> **Exercise requirements**: Extract everything from the first line through the line with "def XR(px): return (px-VX)/S", both ends included, except for any pictures.

> **Information provided**:
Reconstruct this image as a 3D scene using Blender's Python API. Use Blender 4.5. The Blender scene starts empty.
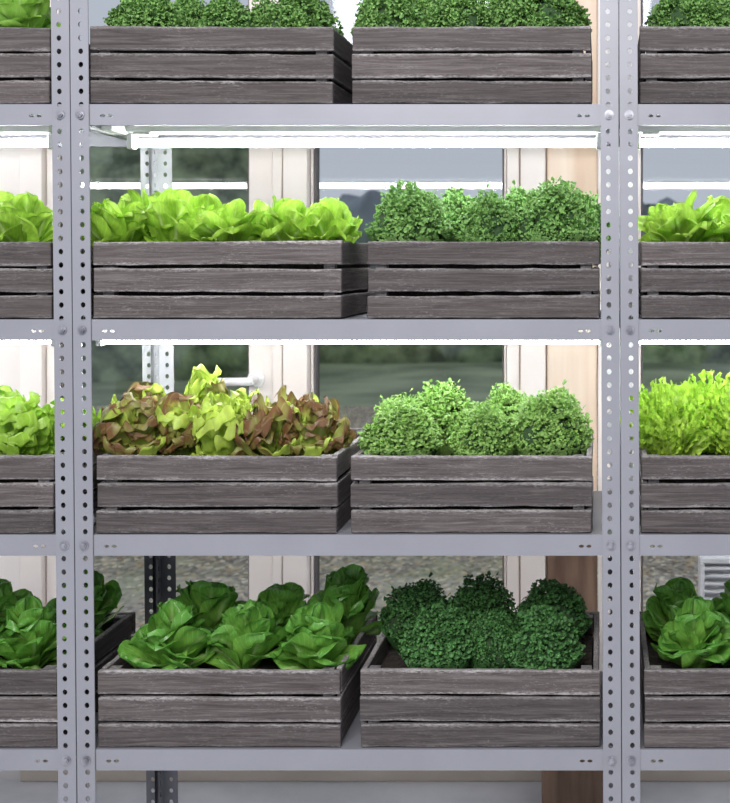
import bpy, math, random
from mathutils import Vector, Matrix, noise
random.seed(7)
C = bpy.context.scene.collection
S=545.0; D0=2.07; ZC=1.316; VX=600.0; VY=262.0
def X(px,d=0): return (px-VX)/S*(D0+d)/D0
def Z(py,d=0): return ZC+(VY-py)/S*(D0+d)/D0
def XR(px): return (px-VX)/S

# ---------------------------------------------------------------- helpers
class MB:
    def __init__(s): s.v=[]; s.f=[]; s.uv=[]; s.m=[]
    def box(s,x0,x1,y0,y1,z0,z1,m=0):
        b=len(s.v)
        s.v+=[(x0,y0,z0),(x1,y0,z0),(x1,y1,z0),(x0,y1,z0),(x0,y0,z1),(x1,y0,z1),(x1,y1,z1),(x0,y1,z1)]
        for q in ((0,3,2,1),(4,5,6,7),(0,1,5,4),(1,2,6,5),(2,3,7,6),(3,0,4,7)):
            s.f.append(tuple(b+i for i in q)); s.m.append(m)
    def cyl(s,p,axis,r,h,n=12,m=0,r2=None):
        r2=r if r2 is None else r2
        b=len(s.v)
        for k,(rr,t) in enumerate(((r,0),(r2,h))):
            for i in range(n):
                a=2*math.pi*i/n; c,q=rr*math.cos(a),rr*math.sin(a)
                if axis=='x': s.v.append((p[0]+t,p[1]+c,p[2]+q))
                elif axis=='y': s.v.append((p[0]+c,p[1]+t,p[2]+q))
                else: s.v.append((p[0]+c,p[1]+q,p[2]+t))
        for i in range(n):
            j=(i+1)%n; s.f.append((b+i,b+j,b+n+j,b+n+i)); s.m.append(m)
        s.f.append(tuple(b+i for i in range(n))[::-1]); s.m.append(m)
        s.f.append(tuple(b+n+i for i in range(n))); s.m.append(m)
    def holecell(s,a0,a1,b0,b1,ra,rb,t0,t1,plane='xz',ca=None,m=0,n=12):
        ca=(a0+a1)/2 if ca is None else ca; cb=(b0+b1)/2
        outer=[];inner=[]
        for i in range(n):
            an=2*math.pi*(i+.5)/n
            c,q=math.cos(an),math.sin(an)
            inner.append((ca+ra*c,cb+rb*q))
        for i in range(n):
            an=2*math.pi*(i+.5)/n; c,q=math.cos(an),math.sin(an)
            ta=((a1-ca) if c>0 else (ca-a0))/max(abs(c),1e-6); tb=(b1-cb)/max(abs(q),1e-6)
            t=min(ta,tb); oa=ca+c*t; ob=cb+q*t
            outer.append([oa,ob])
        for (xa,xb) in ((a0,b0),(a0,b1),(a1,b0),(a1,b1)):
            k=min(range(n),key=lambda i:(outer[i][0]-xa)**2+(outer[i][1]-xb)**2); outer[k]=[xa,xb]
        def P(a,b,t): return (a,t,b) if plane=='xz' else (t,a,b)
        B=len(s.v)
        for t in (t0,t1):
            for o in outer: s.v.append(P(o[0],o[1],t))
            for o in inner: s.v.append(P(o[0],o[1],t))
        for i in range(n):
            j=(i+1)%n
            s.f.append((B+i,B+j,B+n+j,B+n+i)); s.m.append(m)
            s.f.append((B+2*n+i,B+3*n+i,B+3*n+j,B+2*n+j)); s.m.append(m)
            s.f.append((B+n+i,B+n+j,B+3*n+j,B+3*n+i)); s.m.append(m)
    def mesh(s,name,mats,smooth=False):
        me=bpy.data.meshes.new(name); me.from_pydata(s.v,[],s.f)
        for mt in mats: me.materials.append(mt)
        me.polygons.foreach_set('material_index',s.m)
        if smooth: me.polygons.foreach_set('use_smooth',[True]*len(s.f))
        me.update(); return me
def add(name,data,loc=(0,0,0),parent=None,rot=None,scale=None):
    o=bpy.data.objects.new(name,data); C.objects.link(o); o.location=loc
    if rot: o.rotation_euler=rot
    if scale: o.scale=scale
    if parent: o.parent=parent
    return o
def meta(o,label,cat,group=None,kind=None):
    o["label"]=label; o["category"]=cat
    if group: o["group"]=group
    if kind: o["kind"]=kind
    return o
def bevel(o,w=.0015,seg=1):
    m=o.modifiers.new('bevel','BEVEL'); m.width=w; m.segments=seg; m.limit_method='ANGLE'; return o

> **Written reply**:
Reconstruct this image as a 3D scene using Blender's Python API. Use Blender 4.5. The Blender scene starts empty.
import bpy, math, random
from mathutils import Vector, Matrix, noise
random.seed(7)
C = bpy.context.scene.collection
S=545.0; D0=2.07; ZC=1.316; VX=600.0; VY=262.0
def X(px,d=0): return (px-VX)/S*(D0+d)/D0
def Z(py,d=0): return ZC+(VY-py)/S*(D0+d)/D0
def XR(px): return (px-VX)/S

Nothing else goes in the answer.